I had to do an artist's talk yesterday at the close of my solo show at Woodfield Fine Art. What I most want to communicate to people is to broaden your interpretation of art-Art is more than just a pretty picture.

Art is:

  1. The process of making art -this may be in a class setting, like Plein Air Adventure where we meet at sites that are ecologically sensitive, we raise awareness at the same time that we build a sense of community with each other. This is the power of art.

  2. The finished painting -the painting has its own message, mine often depict the resiliency of nature and how the hand of man has affected the Earth. This is the meaning of the painting-all paintings have meaning, even if you don't intend it to that in itself is a meaning. Think about how you skim a newspaper article and put it down, promptly forgetting it, but with a painting, you may mull it over in your mind for days. Visual imagery makes a more lasting impression on the audience than the written word.

  3. How the painting affects the world- this is what happens when you hang the painting. Think of Picasso's Guernica hanging in the UN and how they had to drape it to announce the start of a war. Your painting affects the world, sometimes subtly sometimes like a hammer. I had a painting called "She Nourishes" hanging in the airport in NY. It was removed for being "obscene" because of the breastfeeding mother in the lower panel (which was a self portrait BTW) I sent out a press release and within a week we held a Nurse-In with hundreds of breast feeding mothers in the airport, the newspapers were buzzing with stories about it and editorials, and it even made the NY Times. https://www.nytimes.com/2002/02/28/nyregion/removal-of-painting-irks-nursing-mothers.html

She Nourishes, Polyptych, Pastel 36x48

I'm proud of that painting and stood behind it all the way. Art can be a powerful force for social change.


I look at my art as part performance and part painting. They go hand-in-hand. The finished product - a framed painting - is really like reaching a destination. The joy is truly in the journey.


Success is defined differently for each of us. Many of you have despaired to me that you haven't sold a painting, or gained gallery representation. These are forms of success, but they are not the only forms of success. Think about what success actually looks like for you.


For me, success is seeing the artists I work with in classes start to take off and bloom into the artists they were always meant to be.

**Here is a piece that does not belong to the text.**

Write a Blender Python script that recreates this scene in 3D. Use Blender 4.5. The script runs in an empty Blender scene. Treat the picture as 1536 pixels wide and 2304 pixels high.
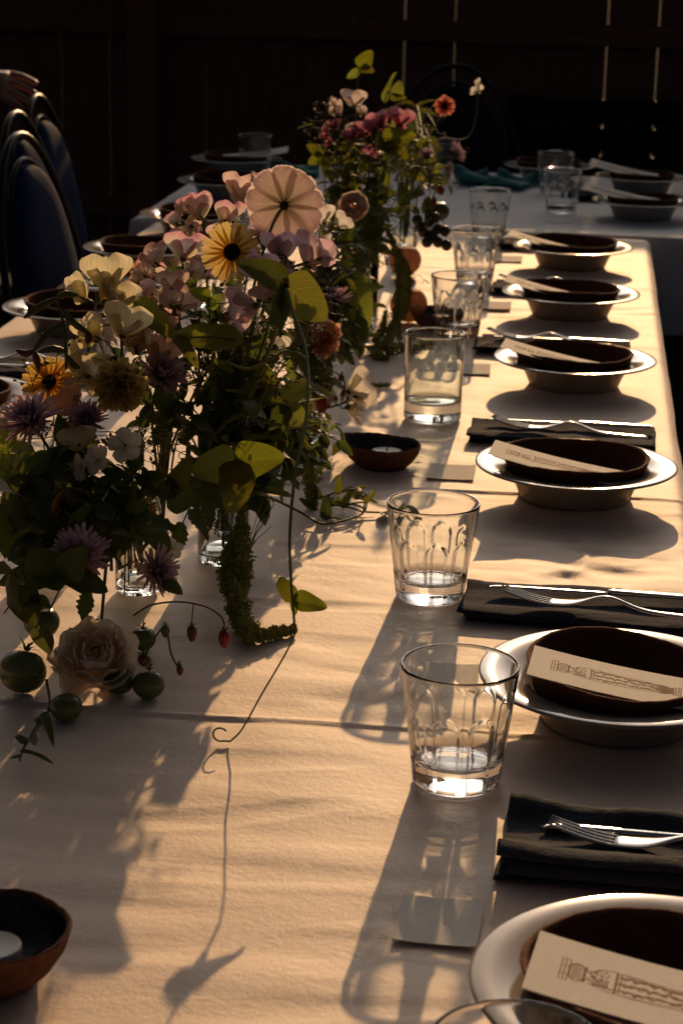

Success is that I make a living (a very humble one, but it's a living) off of my art, and in a way that I feel like I'm fulfilling my purpose on this planet.



The process of artmaking is equally important to me as the finished product. I am inspired when I paint with a group of people and we do something challenging. When I see you challenge yourself to paint the sun while it is setting, it inspires me to try harder, be bolder, go brighter, do hard things. I hope you feel the same when you see me painting beside you.


Nocturne class group critique

We also have to get our work out there if we want to see how it relates to the rest of the world. You can't just paint, and tuck it away in a closet somewhere. People need to see your work. Doesn't matter if its in a gallery, just post it on social media, or hang it on your own wall.

Those who take classes with me know I am relentless when it comes to pushing you to frame it and put it in a group show. It reinforces the fact that you are an artist and you created something worthy of a frame and people's attention. You need for people to see your work, otherwise it's like music that no one hears!


Tomorrow we hang a group show for Plein Air Adventure, and it will be on view at East Lake Community Library for the next month or so. Please take a moment to visit the show and see artwork that changes the world. These paintings were made on location, sensitive ecological places in our area, by heartfelt, brave artists who are daring themselves to grow. A portion of the sales goes to three local nonprofits who are preserving these sites. Be inspired by these artists, just as I am.